» Goal of the exercise
Take the material below and retype it in full; pictures are left out.

» Given data
•••••
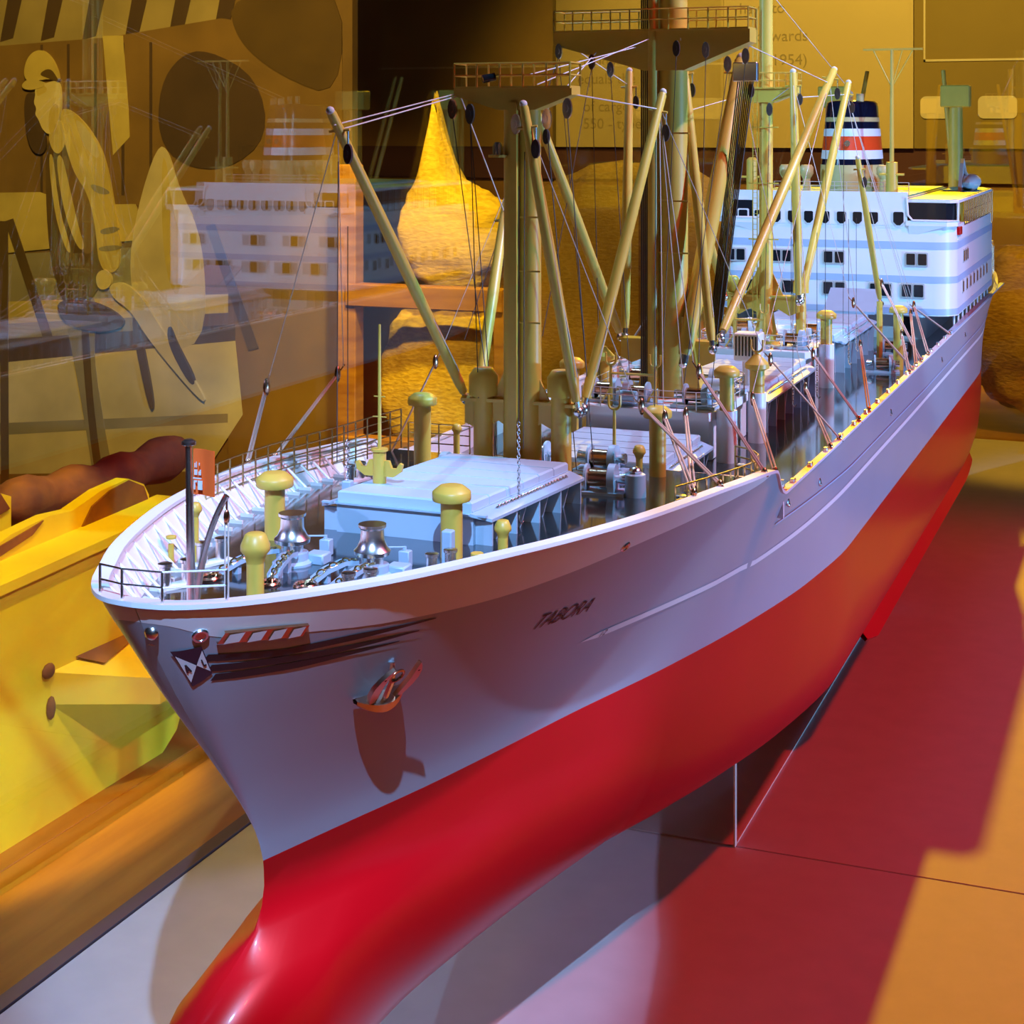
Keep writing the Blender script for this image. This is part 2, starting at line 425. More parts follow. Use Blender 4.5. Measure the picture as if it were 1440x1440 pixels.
# ------------------------------------------------------------------ the setting
def sbox(name, mt, x0, x1, y0, y1, z0, z1, label=None, parent=None, b=0.0):
    o = MB().box(x0, x1, y0, y1, z0, z1, b).build(name, mt, parent, smooth=0)
    return struct(o, label) if parent is None else o
M['floor'] = mat('dark_gallery_floor', (0.10, 0.06, 0.03), 0.6, var=0.2, scale=3)
M['wallbrown'] = mat('brown_gallery_wall', (0.42, 0.22, 0.04), 0.8, scale=2.5, color2=(0.30, 0.14, 0.03))
M['walldark'] = mat('dark_olive_wall', (0.36, 0.25, 0.04), 0.8, var=0.1, scale=3)
M['band'] = mat('dark_brown_band', (0.13, 0.045, 0.03), 0.8, var=0.2, scale=6)
M['panel'] = mat('tan_text_panel', (0.80, 0.62, 0.22), 0.8, var=0.04, scale=4)
M['print'] = mat('grey_print', (0.46, 0.36, 0.13), 0.9)
M['cream'] = mat('cream_print', (0.85, 0.72, 0.36), 0.8)
M['ceil'] = mat('dark_ceiling', (0.05, 0.05, 0.06), 0.9, var=0.1)
sbox('floor', M['floor'], -210, 220, -160, 232, -60, -59)
wb = sbox('wall_back', M['wallbrown'], -210, 220, 231, 234, -59, 150, 'brown gallery wall behind the display')
sbox('wall_left', M['wallbrown'], -213, -210, -160, 234, -59, 150)
# what is printed and mounted on the back wall
pn = MB().box(-76, -14.5, 229.6, 231, 17.2, 75).build('text_panel', M['panel'], wb, smooth=0, label='tan information panel with faint grey text')
def flat_text(body, x, y, z, size, material, name, parent, right=True):
    c = bpy.data.curves.new(name, 'FONT'); c.body = body; c.size = size * K; c.extrude = 0.0004; c.align_x = 'LEFT'
    o = bpy.data.objects.new(name, c); col.objects.link(o)
    dg = bpy.context.evaluated_depsgraph_get(); me = bpy.data.meshes.new_from_object(o.evaluated_get(dg)); bpy.data.objects.remove(o)
    me.materials.append(material); o = bpy.data.objects.new(name, me)
    place(o, (x, y, z), parent); o.rotation_euler = (PI / 2, 0, 0); return o
for s, x, z in (('have to', -43.2, 39.7), ('could load more', -72, 31.3), ('equals the distance', -72, 28.2), ('of cargo cases', -71, 23.4), ('550 - type w', -71, 20.4), ('forwards', -41, 35.0), ('(1954)', -38.5, 31.0)):
    flat_text(s, x, 229.55, z, 2.6, M['print'], 'printed_line', pn)
MB().box(-150, 90, 230.4, 231, 11.6, 17.2).build('wall_band', M['band'], wb, smooth=0, label='dark brown band along the wall')
dp = MB().box(-14.4, 60, 229.9, 231, 17.2, 75).build('dark_panel', M['walldark'], wb, smooth=0, label='dark olive panel with pale outlines')
def rrect(x0, x1, z0, z1, r, n=5):
    P = []
    for cx, cz, a0 in ((x1 - r, z1 - r, 0), (x0 + r, z1 - r, 90), (x0 + r, z0 + r, 180), (x1 - r, z0 + r, 270)):
        for k in range(n + 1):
            a = math.radians(a0 + 90 * k / n); P.append((cx + r * math.cos(a), cz + r * math.sin(a)))
    return P
for x0, x1 in ((-13.4, -7.6), (-4.4, 1.6), (5.0, 11.2)):
    MB().prism(rrect(x0, x1, 22.0, 25.6, 0.9), 'y', 229.7, 229.95).build('printed_window', M['cream'], dp, smooth=0)
MB().box(-12.9, 60, 229.75, 229.95, 31.2, 31.55).box(-12.9, -12.6, 229.75, 229.95, 31.2, 70).build('pale_outline', M['cream'], dp, smooth=0)

# table the model stands on: two boards with a joint, dark edge strip, pine floor of the neighbouring display
table = empty('display_table', (12, 50, -59)); tag(table, 'pale display table under the ship with a cross joint', 'table')
MB().box(-18.7, 60, -70, 37.0, -15.6, -14.0, 0.03).build('table_board', M['board'], table, smooth=0)
MB().box(-18.7, 60, 37.09, 148, -15.6, -14.0, 0.03).build('table_board', M['board'], table, smooth=0)
MB().box(-18.5, 59.5, -69, 147, -59, -15.7).build('table_plinth', M['strip'], table, smooth=0)
st = MB().box(-19.5, -18.75, -70, 148, -15.6, -13.92).build('edge_strip', M['strip'], smooth=0)
tag(st, 'dark narrow strip between table and pine floor', 'strip')
plat = empty('wooden_platform', (-60, 40, -59)); tag(plat, 'pine plank platform left of the ship under the yellow casting', 'platform')
x = -19.55
for k in range(5):
    w = 7.2
    MB().box(x - w + 0.04, x, -70, 110, -15.4, -14.0 - 0.0 * k, 0.03).build('plank', M['wood'], plat, smooth=0); x -= w
MB().box(x + 0.5, -20, -69, 109, -59, -15.5).build('platform_base', M['strip'], plat, smooth=0)
# glass of the case
gl = MB().box(-25.5, -25.1, -60, 149, -13.95, 62).build('glass_pane', M['glass'], smooth=0)
tag(gl, 'tall glass side pane reflecting the ship at the left', 'glass pane')
gb = MB().box(-25, 60, 148.3, 148.7, -15.5, 62).build('glass_pane', M['glass'], smooth=0)
tag(gb, 'glass end pane across the case behind the stern', 'glass pane')
# acrylic cradle plates carrying the hull
M['edge'] = mat('acrylic_edge', (0.72, 0.62, 0.50), 0.25)
def cradle(Y, label):
    m = MB(); pts = []
    for t in np.linspace(PI / 2, 0.12, 20):
        b, y, z = below(Y, t)
        if b > 4.2: break
        pts.append((b, z - 0.02))
    pts.append((4.2, pts[-1][1]))
    poly = [(-a, b) for a, b in pts[::-1]] + [(a, b) for a, b in pts[1:]]
    poly += [(4.2, -13.98), (-4.2, -13.98)]
    m.prism(poly[::-1], 'y', Y - 0.16, Y + 0.16)
    o = m.build('acrylic_support', M['acrylic'], smooth=0); tag(o, label, 'support')
    MB().box(4.2, 4.28, Y - 0.16, Y + 0.16, -13.98, pts[-1][1] - 0.05).build('painted_edge_gleam', M['edge'], o, smooth=0)  # pale strip, the bright gleam of the plate edge put into its colour
    return o
c1 = cradle(37.0, 'clear acrylic plate propping the hull nearest the bow')
MB().box(4.20, 4.26, 37.3, 79.7, -13.99, -13.93).build('base_rail', M['edge'], c1, smooth=0)
cradle(80.0, 'clear acrylic plate propping the hull farther aft')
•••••
» Solution for this task
Keep writing the Blender script for this image. This is part 2, starting at line 425. More parts follow. Use Blender 4.5. Measure the picture as if it were 1440x1440 pixels.
# ------------------------------------------------------------------ the setting
def sbox(name, mt, x0, x1, y0, y1, z0, z1, label=None, parent=None, b=0.0):
    o = MB().box(x0, x1, y0, y1, z0, z1, b).build(name, mt, parent, smooth=0)
    return struct(o, label) if parent is None else o
M['floor'] = mat('dark_gallery_floor', (0.10, 0.06, 0.03), 0.6, var=0.2, scale=3)
M['wallbrown'] = mat('brown_gallery_wall', (0.42, 0.22, 0.04), 0.8, scale=2.5, color2=(0.30, 0.14, 0.03))
M['walldark'] = mat('dark_olive_wall', (0.36, 0.25, 0.04), 0.8, var=0.1, scale=3)
M['band'] = mat('dark_brown_band', (0.13, 0.045, 0.03), 0.8, var=0.2, scale=6)
M['panel'] = mat('tan_text_panel', (0.80, 0.62, 0.22), 0.8, var=0.04, scale=4)
M['print'] = mat('grey_print', (0.46, 0.36, 0.13), 0.9)
M['cream'] = mat('cream_print', (0.85, 0.72, 0.36), 0.8)
M['ceil'] = mat('dark_ceiling', (0.05, 0.05, 0.06), 0.9, var=0.1)
sbox('floor', M['floor'], -210, 220, -160, 232, -60, -59)
wb = sbox('wall_back', M['wallbrown'], -210, 220, 231, 234, -59, 150, 'brown gallery wall behind the display')
sbox('wall_left', M['wallbrown'], -213, -210, -160, 234, -59, 150)
# what is printed and mounted on the back wall
pn = MB().box(-76, -14.5, 229.6, 231, 17.2, 75).build('text_panel', M['panel'], wb, smooth=0, label='tan information panel with faint grey text')
def flat_text(body, x, y, z, size, material, name, parent, right=True):
    c = bpy.data.curves.new(name, 'FONT'); c.body = body; c.size = size * K; c.extrude = 0.0004; c.align_x = 'LEFT'
    o = bpy.data.objects.new(name, c); col.objects.link(o)
    dg = bpy.context.evaluated_depsgraph_get(); me = bpy.data.meshes.new_from_object(o.evaluated_get(dg)); bpy.data.objects.remove(o)
    me.materials.append(material); o = bpy.data.objects.new(name, me)
    place(o, (x, y, z), parent); o.rotation_euler = (PI / 2, 0, 0); return o
for s, x, z in (('have to', -43.2, 39.7), ('could load more', -72, 31.3), ('equals the distance', -72, 28.2), ('of cargo cases', -71, 23.4), ('550 - type w', -71, 20.4), ('forwards', -41, 35.0), ('(1954)', -38.5, 31.0)):
    flat_text(s, x, 229.55, z, 2.6, M['print'], 'printed_line', pn)
MB().box(-150, 90, 230.4, 231, 11.6, 17.2).build('wall_band', M['band'], wb, smooth=0, label='dark brown band along the wall')
dp = MB().box(-14.4, 60, 229.9, 231, 17.2, 75).build('dark_panel', M['walldark'], wb, smooth=0, label='dark olive panel with pale outlines')
def rrect(x0, x1, z0, z1, r, n=5):
    P = []
    for cx, cz, a0 in ((x1 - r, z1 - r, 0), (x0 + r, z1 - r, 90), (x0 + r, z0 + r, 180), (x1 - r, z0 + r, 270)):
        for k in range(n + 1):
            a = math.radians(a0 + 90 * k / n); P.append((cx + r * math.cos(a), cz + r * math.sin(a)))
    return P
for x0, x1 in ((-13.4, -7.6), (-4.4, 1.6), (5.0, 11.2)):
    MB().prism(rrect(x0, x1, 22.0, 25.6, 0.9), 'y', 229.7, 229.95).build('printed_window', M['cream'], dp, smooth=0)
MB().box(-12.9, 60, 229.75, 229.95, 31.2, 31.55).box(-12.9, -12.6, 229.75, 229.95, 31.2, 70).build('pale_outline', M['cream'], dp, smooth=0)

# table the model stands on: two boards with a joint, dark edge strip, pine floor of the neighbouring display
table = empty('display_table', (12, 50, -59)); tag(table, 'pale display table under the ship with a cross joint', 'table')
MB().box(-18.7, 60, -70, 37.0, -15.6, -14.0, 0.03).build('table_board', M['board'], table, smooth=0)
MB().box(-18.7, 60, 37.09, 148, -15.6, -14.0, 0.03).build('table_board', M['board'], table, smooth=0)
MB().box(-18.5, 59.5, -69, 147, -59, -15.7).build('table_plinth', M['strip'], table, smooth=0)
st = MB().box(-19.5, -18.75, -70, 148, -15.6, -13.92).build('edge_strip', M['strip'], smooth=0)
tag(st, 'dark narrow strip between table and pine floor', 'strip')
plat = empty('wooden_platform', (-60, 40, -59)); tag(plat, 'pine plank platform left of the ship under the yellow casting', 'platform')
x = -19.55
for k in range(5):
    w = 7.2
    MB().box(x - w + 0.04, x, -70, 110, -15.4, -14.0 - 0.0 * k, 0.03).build('plank', M['wood'], plat, smooth=0); x -= w
MB().box(x + 0.5, -20, -69, 109, -59, -15.5).build('platform_base', M['strip'], plat, smooth=0)
# glass of the case
gl = MB().box(-25.5, -25.1, -60, 149, -13.95, 62).build('glass_pane', M['glass'], smooth=0)
tag(gl, 'tall glass side pane reflecting the ship at the left', 'glass pane')
gb = MB().box(-25, 60, 148.3, 148.7, -15.5, 62).build('glass_pane', M['glass'], smooth=0)
tag(gb, 'glass end pane across the case behind the stern', 'glass pane')
# acrylic cradle plates carrying the hull
M['edge'] = mat('acrylic_edge', (0.72, 0.62, 0.50), 0.25)
def cradle(Y, label):
    m = MB(); pts = []
    for t in np.linspace(PI / 2, 0.12, 20):
        b, y, z = below(Y, t)
        if b > 4.2: break
        pts.append((b, z - 0.02))
    pts.append((4.2, pts[-1][1]))
    poly = [(-a, b) for a, b in pts[::-1]] + [(a, b) for a, b in pts[1:]]
    poly += [(4.2, -13.98), (-4.2, -13.98)]
    m.prism(poly[::-1], 'y', Y - 0.16, Y + 0.16)
    o = m.build('acrylic_support', M['acrylic'], smooth=0); tag(o, label, 'support')
    MB().box(4.2, 4.28, Y - 0.16, Y + 0.16, -13.98, pts[-1][1] - 0.05).build('painted_edge_gleam', M['edge'], o, smooth=0)  # pale strip, the bright gleam of the plate edge put into its colour
    return o
c1 = cradle(37.0, 'clear acrylic plate propping the hull nearest the bow')
MB().box(4.20, 4.26, 37.3, 79.7, -13.99, -13.93).build('base_rail', M['edge'], c1, smooth=0)
cradle(80.0, 'clear acrylic plate propping the hull farther aft')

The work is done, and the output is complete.